[SOURCE MATERIAL]
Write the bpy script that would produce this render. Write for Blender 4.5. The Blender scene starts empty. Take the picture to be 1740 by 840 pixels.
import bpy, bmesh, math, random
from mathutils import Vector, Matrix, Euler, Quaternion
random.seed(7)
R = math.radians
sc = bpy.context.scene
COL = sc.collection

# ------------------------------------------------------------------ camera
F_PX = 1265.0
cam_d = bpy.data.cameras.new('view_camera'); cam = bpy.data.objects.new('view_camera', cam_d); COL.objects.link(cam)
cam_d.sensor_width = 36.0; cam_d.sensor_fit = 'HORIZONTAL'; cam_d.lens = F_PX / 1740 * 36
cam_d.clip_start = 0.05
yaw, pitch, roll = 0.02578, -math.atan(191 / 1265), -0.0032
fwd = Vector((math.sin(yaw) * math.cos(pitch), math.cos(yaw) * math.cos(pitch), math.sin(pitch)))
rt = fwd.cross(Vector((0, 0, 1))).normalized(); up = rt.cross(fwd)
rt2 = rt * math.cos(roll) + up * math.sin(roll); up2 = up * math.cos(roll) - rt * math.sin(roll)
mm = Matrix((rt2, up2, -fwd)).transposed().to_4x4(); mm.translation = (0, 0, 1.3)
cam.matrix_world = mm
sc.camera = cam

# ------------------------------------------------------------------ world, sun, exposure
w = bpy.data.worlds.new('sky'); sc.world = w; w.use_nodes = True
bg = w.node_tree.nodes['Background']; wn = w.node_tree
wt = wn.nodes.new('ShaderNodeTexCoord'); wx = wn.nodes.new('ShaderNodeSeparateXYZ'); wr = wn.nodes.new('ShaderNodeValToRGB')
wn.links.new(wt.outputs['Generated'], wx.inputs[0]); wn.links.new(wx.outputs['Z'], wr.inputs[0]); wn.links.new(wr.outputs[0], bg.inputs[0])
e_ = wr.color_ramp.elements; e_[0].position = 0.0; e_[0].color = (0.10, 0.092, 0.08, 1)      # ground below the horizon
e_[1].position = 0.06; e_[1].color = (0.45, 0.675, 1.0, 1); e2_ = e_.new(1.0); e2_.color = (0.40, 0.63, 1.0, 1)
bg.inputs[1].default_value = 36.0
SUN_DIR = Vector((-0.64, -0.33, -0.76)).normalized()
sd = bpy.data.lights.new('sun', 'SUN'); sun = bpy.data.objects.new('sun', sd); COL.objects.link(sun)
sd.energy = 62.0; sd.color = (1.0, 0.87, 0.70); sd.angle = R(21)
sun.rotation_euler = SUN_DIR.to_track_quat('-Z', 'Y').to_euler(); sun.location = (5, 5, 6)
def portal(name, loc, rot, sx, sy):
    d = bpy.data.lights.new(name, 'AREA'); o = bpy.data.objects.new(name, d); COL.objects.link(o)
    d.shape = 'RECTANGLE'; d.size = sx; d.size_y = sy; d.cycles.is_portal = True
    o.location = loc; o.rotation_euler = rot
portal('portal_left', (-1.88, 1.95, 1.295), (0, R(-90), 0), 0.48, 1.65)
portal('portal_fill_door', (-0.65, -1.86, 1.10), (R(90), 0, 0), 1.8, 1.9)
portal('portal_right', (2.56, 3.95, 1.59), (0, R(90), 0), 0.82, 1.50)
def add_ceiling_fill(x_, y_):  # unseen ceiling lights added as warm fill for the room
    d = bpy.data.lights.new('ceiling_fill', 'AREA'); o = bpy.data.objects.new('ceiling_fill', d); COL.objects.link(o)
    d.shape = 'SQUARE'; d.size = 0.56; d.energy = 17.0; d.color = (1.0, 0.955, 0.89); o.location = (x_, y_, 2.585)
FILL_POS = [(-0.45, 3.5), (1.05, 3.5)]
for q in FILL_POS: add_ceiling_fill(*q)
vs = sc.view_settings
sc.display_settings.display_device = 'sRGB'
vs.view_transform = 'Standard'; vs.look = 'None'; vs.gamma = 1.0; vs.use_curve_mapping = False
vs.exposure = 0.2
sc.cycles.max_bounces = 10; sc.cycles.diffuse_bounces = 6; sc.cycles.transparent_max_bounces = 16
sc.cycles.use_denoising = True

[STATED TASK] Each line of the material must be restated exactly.

[FULL RESPONSE]
Write the bpy script that would produce this render. Write for Blender 4.5. The Blender scene starts empty. Take the picture to be 1740 by 840 pixels.
import bpy, bmesh, math, random
from mathutils import Vector, Matrix, Euler, Quaternion
random.seed(7)
R = math.radians
sc = bpy.context.scene
COL = sc.collection

# ------------------------------------------------------------------ camera
F_PX = 1265.0
cam_d = bpy.data.cameras.new('view_camera'); cam = bpy.data.objects.new('view_camera', cam_d); COL.objects.link(cam)
cam_d.sensor_width = 36.0; cam_d.sensor_fit = 'HORIZONTAL'; cam_d.lens = F_PX / 1740 * 36
cam_d.clip_start = 0.05
yaw, pitch, roll = 0.02578, -math.atan(191 / 1265), -0.0032
fwd = Vector((math.sin(yaw) * math.cos(pitch), math.cos(yaw) * math.cos(pitch), math.sin(pitch)))
rt = fwd.cross(Vector((0, 0, 1))).normalized(); up = rt.cross(fwd)
rt2 = rt * math.cos(roll) + up * math.sin(roll); up2 = up * math.cos(roll) - rt * math.sin(roll)
mm = Matrix((rt2, up2, -fwd)).transposed().to_4x4(); mm.translation = (0, 0, 1.3)
cam.matrix_world = mm
sc.camera = cam

# ------------------------------------------------------------------ world, sun, exposure
w = bpy.data.worlds.new('sky'); sc.world = w; w.use_nodes = True
bg = w.node_tree.nodes['Background']; wn = w.node_tree
wt = wn.nodes.new('ShaderNodeTexCoord'); wx = wn.nodes.new('ShaderNodeSeparateXYZ'); wr = wn.nodes.new('ShaderNodeValToRGB')
wn.links.new(wt.outputs['Generated'], wx.inputs[0]); wn.links.new(wx.outputs['Z'], wr.inputs[0]); wn.links.new(wr.outputs[0], bg.inputs[0])
e_ = wr.color_ramp.elements; e_[0].position = 0.0; e_[0].color = (0.10, 0.092, 0.08, 1)      # ground below the horizon
e_[1].position = 0.06; e_[1].color = (0.45, 0.675, 1.0, 1); e2_ = e_.new(1.0); e2_.color = (0.40, 0.63, 1.0, 1)
bg.inputs[1].default_value = 36.0
SUN_DIR = Vector((-0.64, -0.33, -0.76)).normalized()
sd = bpy.data.lights.new('sun', 'SUN'); sun = bpy.data.objects.new('sun', sd); COL.objects.link(sun)
sd.energy = 62.0; sd.color = (1.0, 0.87, 0.70); sd.angle = R(21)
sun.rotation_euler = SUN_DIR.to_track_quat('-Z', 'Y').to_euler(); sun.location = (5, 5, 6)
def portal(name, loc, rot, sx, sy):
    d = bpy.data.lights.new(name, 'AREA'); o = bpy.data.objects.new(name, d); COL.objects.link(o)
    d.shape = 'RECTANGLE'; d.size = sx; d.size_y = sy; d.cycles.is_portal = True
    o.location = loc; o.rotation_euler = rot
portal('portal_left', (-1.88, 1.95, 1.295), (0, R(-90), 0), 0.48, 1.65)
portal('portal_fill_door', (-0.65, -1.86, 1.10), (R(90), 0, 0), 1.8, 1.9)
portal('portal_right', (2.56, 3.95, 1.59), (0, R(90), 0), 0.82, 1.50)
def add_ceiling_fill(x_, y_):  # unseen ceiling lights added as warm fill for the room
    d = bpy.data.lights.new('ceiling_fill', 'AREA'); o = bpy.data.objects.new('ceiling_fill', d); COL.objects.link(o)
    d.shape = 'SQUARE'; d.size = 0.56; d.energy = 17.0; d.color = (1.0, 0.955, 0.89); o.location = (x_, y_, 2.585)
FILL_POS = [(-0.45, 3.5), (1.05, 3.5)]
for q in FILL_POS: add_ceiling_fill(*q)
vs = sc.view_settings
sc.display_settings.display_device = 'sRGB'
vs.view_transform = 'Standard'; vs.look = 'None'; vs.gamma = 1.0; vs.use_curve_mapping = False
vs.exposure = 0.2
sc.cycles.max_bounces = 10; sc.cycles.diffuse_bounces = 6; sc.cycles.transparent_max_bounces = 16
sc.cycles.use_denoising = True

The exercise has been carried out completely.